En el largo texto que me he tomado la libertad de transcribir hay una frase que me llena de inquietud y al mismo tiempo me emociona; se trata de lo que dice el doctor Hebb al finalizar sus despiadados experimentos: ¿Quieres que la gente enloquezca de veras? Bien, basta con que no le des absolutamente nada.
Y siendo así las cosas, ¿qué de raro tiene que las relaciones donde esto sucede sean siempre patológicas y lleven, en el mejor de los casos, a la ruptura, y en el peor de ellos a la desesperación? Hay relaciones donde el intercambio ha cesado desde hace tiempo; amistades, por ejemplo, donde el dar y el recibir se han disociado de tal manera que uno es siempre el que da y otro el que recibe: éste vive estirando la mano, pero a cambio de lo que obtiene no da nada, no da nunca nada, pareciéndole que las cosas no podrían ser de otra manera. Pero, ¿qué pasa entonces con el otro? Que termina cansándose y mandando todo a la porra, como dicen en mi pueblo.
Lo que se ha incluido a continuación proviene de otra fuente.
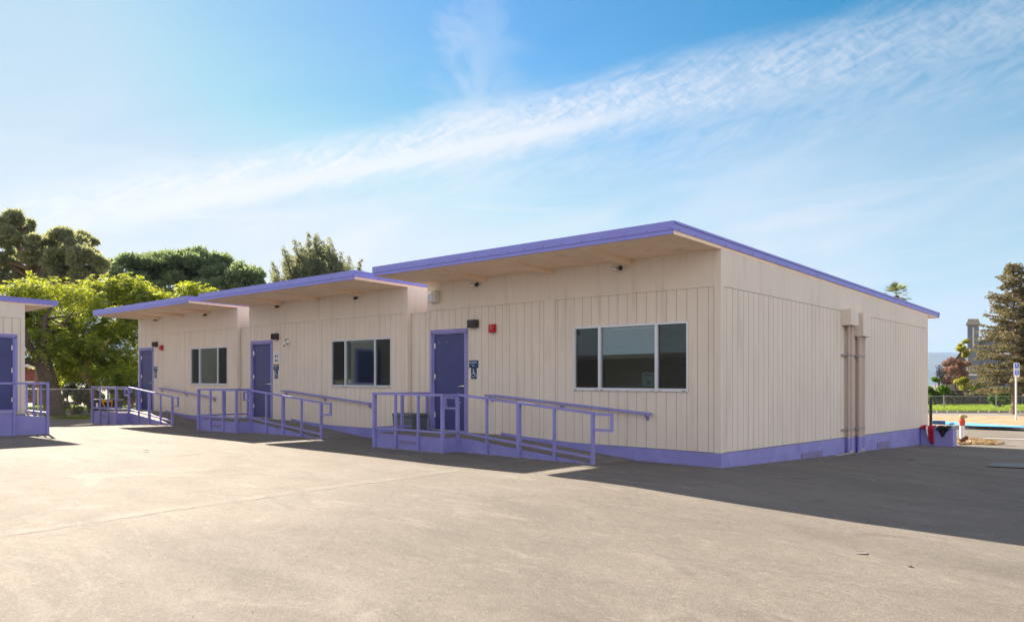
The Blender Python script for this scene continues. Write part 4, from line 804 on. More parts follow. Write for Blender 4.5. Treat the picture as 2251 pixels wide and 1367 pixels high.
# ---------------------------------------------------------------- foliage tools
def quads_to_obj(name, C, D, S, L, Wd, mat, parent, bend=0.0):
    """leaf rhombs: centres C, long axis D, side axis S, length L, width Wd (numpy arrays)"""
    n = len(C); L = L[:, None]; Wd = Wd[:, None]
    nrm = np.cross(D, S); a = C - D * L * 0.5; b = C + S * Wd * 0.5 + nrm * Wd * bend; c = C + D * L * 0.5; d = C - S * Wd * 0.5 + nrm * Wd * bend
    V = np.stack([a, b, c, d], 1).reshape(-1, 3); o0 = np.array(WL[parent.name]) if parent else V.mean(0); V = V - o0
    me = bpy.data.meshes.new(name); me.vertices.add(n * 4); me.vertices.foreach_set('co', V.ravel()); me.loops.add(n * 4); me.loops.foreach_set('vertex_index', np.arange(n * 4, dtype=np.int32))
    me.polygons.add(n); me.polygons.foreach_set('loop_start', np.arange(n, dtype=np.int32) * 4); me.polygons.foreach_set('loop_total', np.full(n, 4, dtype=np.int32)); me.update(calc_edges=True)
    me.materials.append(mat); ob = bpy.data.objects.new(name, me); COL.objects.link(ob)
    if parent: ob.parent = parent; WL[ob.name] = Vector(o0)
    else: ob.location = o0; WL[ob.name] = Vector(o0)
    return ob
def unit(a): return a / np.maximum(np.linalg.norm(a, axis=1, keepdims=True), 1e-9)
def rdir(n): return unit(RNG.normal(size=(n, 3)))
def clump_leaves(cl, n, L, Wd, out=0.5, down=0.0, shell=0.55, lv=0.35):
    """cl: array of (x,y,z,rx,ry,rz); n leaves spread over them by surface"""
    cl = np.array(cl); w = (cl[:, 3] * cl[:, 5]); idx = RNG.choice(len(cl), n, p=w / w.sum()); c = cl[idx]
    u = rdir(n); r = shell + (1 - shell) * RNG.random(n) ** 0.6; r = r * (1 + 0.18 * RNG.normal(size=n) * (RNG.random(n) < 0.3))
    C = c[:, :3] + u * r[:, None] * c[:, 3:6]; D = unit(u * out + rdir(n) * (1 - out * 0.6) + np.array([0, 0, -down])); S = unit(np.cross(D, rdir(n)))
    Lr = L * (1 + lv * RNG.uniform(-1, 1, n)); return C, D, S, Lr, Wd * (1 + lv * RNG.uniform(-1, 1, n))
def subclumps(c, r, k, sub, flat=0.8, top=False):
    """k small clumps over the surface and inside of an ellipsoid"""
    u = rdir(k); 
    if top: u[:, 2] = np.abs(u[:, 2]) * 0.9 - 0.15
    rr = 0.55 + 0.45 * RNG.random(k) ** 0.5; P = np.array(c) + u * rr[:, None] * np.array(r); s = sub * RNG.uniform(0.6, 1.35, k)
    return [(*P[i], s[i], s[i], s[i] * flat) for i in range(k)]
def limbs(m, base, tips, r0, rnd, mid=0.45, wig=0.12):
    base = Vector(base)
    for tp in tips:
        tp = Vector(tp); v = tp - base; pts = [base]; n = 6
        for k in range(1, n + 1):
            f = k / n; p = base + v * f; p.z = base.z + v.z * (f ** 0.8); p += Vector((rnd.uniform(-1, 1), rnd.uniform(-1, 1), rnd.uniform(-.5, .5))) * wig * v.length * 0.25 * math.sin(f * 3.1); pts.append(p)
        m.tube(pts, [r0 * (1 - 0.85 * (k / n)) + 0.01 for k in range(n + 1)], 7)
def px_clumps(lst, dep, spread=2.0, thick=1.0):
    """rough crown masses as (bearing, height, half width, half height) at a real distance, each with its own depth"""
    out = []
    for (px, py, rx, ry) in lst:
        d = dep + RNG.uniform(-spread, spread); p = at(px, d, py); k = d / FPX; out.append((p.x, p.y, p.z, rx * k, rx * k * thick, ry * k))
    return out

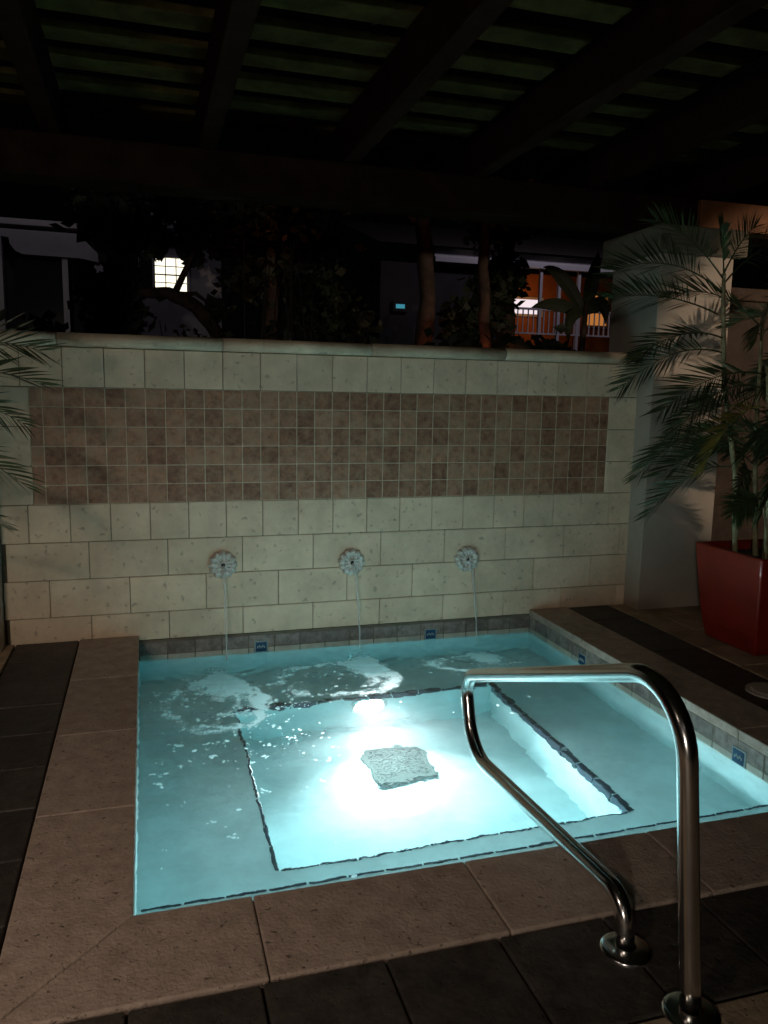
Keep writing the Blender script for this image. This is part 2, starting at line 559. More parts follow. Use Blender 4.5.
for i, c in enumerate(MK_BACK + MK_SIDE):
    bm = bmesh.new()
    if i < 2:
        box(bm, c-mw, c+mw, -0.0165, -0.006, -0.158, -0.082, 1)
        box(bm, c-mw+0.008, c+mw-0.008, -0.0185, -0.0155, -0.150, -0.090)
        for k in range(5):
            xx = c-0.026+k*0.0105
            box(bm, xx, xx+0.0075, -0.0205, -0.018, -0.128+0.006*(k % 2), -0.114+0.006*(k % 2), 1)
    else:
        box(bm, XR-0.0005, XR+0.009, c-mw, c+mw, -0.158, -0.082, 1)
        box(bm, XR-0.003, XR+0.0005, c-mw+0.008, c+mw-0.008, -0.150, -0.090)
        for k in range(5):
            xx = c-0.026+k*0.0105
            box(bm, XR-0.0055, XR-0.0025, xx, xx+0.0075, -0.128+0.006*(k % 2), -0.114+0.006*(k % 2), 1)
    o = obj('marker_tile', bm, [blue_tile, white_glaze], spa)
    o['label'] = 'small blue glazed tile with a pale rim set in the waterline'

# dark trim tiles along the edges of the benches and of the step
d = 0.146


def trim(a, b_, axis, fixed, side, z, hv=0.05, ht=0.016):
    bm = bmesh.new()
    n = max(1, round((b_-a)/d))
    L = (b_-a)/n
    for k in range(n):
        p, q = a+k*L+0.004, a+(k+1)*L-0.004
        lo, hi = sorted((fixed, fixed+side*0.006))
        l2, h2 = sorted((fixed+side*0.006, fixed-side*ht))
        if axis == 'y':
            box(bm, lo, hi, p, q, z-hv, z-0.001); box(bm, l2, h2, p, q, z-0.001, z+0.004)
        else:
            box(bm, p, q, lo, hi, z-hv, z-0.001); box(bm, p, q, l2, h2, z-0.001, z+0.004)
    obj('trim_tile', bm, navy_tile, spa, bevel=0.002, seg=1)


trim(WY0, WY1, 'y', WX0, 1, BZ, 0.05, 0.007)
trim(WY0, WY1, 'y', WX1, -1, BZ, 0.065, 0.026)
trim(WX0+0.012, WX1-0.012, 'x', WY1, -1, BZ, 0.045, 0.014)
trim(WX0+0.012, WX1-0.012, 'x', WY0, 1, BZ, 0.05, 0.004)
trim(XL+0.005, XR-0.005, 'x', STEP, 1, SZ, 0.05, 0.006)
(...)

¿Quieres que tus relaciones se colapsen, que tus amigos no quieran saber ya nada de ti y tu matrimonio entre en una especie de era glacial? En realidad, es muy sencillo; escucha al doctor Hebb: basta con que no les des, ni a tu esposa ni a tus amigos, absolutamente nada: ni una palabra amistosa, ni un abrazo, ni una llamada telefónica de cuando en cuando, y verás cómo lo consigues.
Ya sé que Erich Fromm dijo una y otra vez en sus libros que «amar es fundamentalmente dar, no recibir». Sí, y, sin embargo, el que da también querría recibir alguna vez. No puede estar sólo dando y el otro sólo recibiendo.
Digámoslo con mayor claridad: allí donde ya no se recibe, allí donde se ha dejado de dar y recibir alternativamente, allí hace su aparición la soledad, y, con ella, o la locura o la muerte. ¡Qué le vamos a hacer: ya dijo Dios que no es bueno que el hombre esté solo, y si es Él quien lo dice, por algo será!